Autores nacionais como Regina Horta Duarte e José Luiz de Andrade Franco ou Laurenço Baeta, Navarro de Andrade, Augusto Loeffreen e muitos outros também criticaram o crescimento que destrói o ambiente natural, lembrou.
Porém, ainda não há consenso entre os autores sobre “quanto e como” a história ambiental deve avançar, ou ainda, como deve ocorrer a assimilação de teorias, conceitos e técnicas. Os programas interdisciplinares que envolvem historiadores parecem estar construindo “interlocuções e nexos que viabilizem o entendimento entre as diversas áreas”, disse Côrrea.
O pesquisador de História Econômica da USP, José Jonas de Almeida, lembrou que a questão ambiental passou a ser incorporada aos vários ramos do conhecimento a partir da década de 1970. Foi também nesse período que surgiu a chamada História Ambiental, que paulatinamente foi ganhando um corpo teórico mais consistente, disse.
Caixa-preta
Entropia, ecossistemas, biodiversidade, degradação, antropoceno, natureza, recursos naturais, paisagem, território e muitos outros termos são comumente utilizados nos trabalhos dos pesquisadores desse ramo historiográfico. Porém, o teor desses conceitos é pouco discutido, bem como seus significados e seus processos de construção. Simplesmente são aceitas “caixas-pretas”, no sentido atribuído por Bruno Latour e outros teóricos da ciência. Mas a caixa-preta precisa ser aberta, defendeu o historiador Roger Domenech Colacios, da UNESP.

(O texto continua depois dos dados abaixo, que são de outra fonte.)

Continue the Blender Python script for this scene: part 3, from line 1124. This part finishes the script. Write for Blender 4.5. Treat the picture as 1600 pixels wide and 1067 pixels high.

“Os historiadores do meio ambiente não têm por hábito pensar na construção ou mesmo na historicidade dos conceitos que utilizam. Não há, de maneira geral, uma reflexão sobre esses conceitos e nem sobre as práticas multidisciplinares da História Ambiental. Não abrem a caixa-preta”, afirma.
Colacios acredita que no entendimento dos historiadores ambientais, há uma distância entre sociedade e natureza, meio ambiente e ser humano, como se fossem elementos descolados que interagem, porém não são reconhecidos como uma mesma entidade. Isto porque a caixa-preta permanece fechada e assim não permite a discussão do sentido que o pesquisador pretende dar ao meio ambiente. “Nesse sentido, isso determina os rumos adotados na abordagem historiográfica”, disse.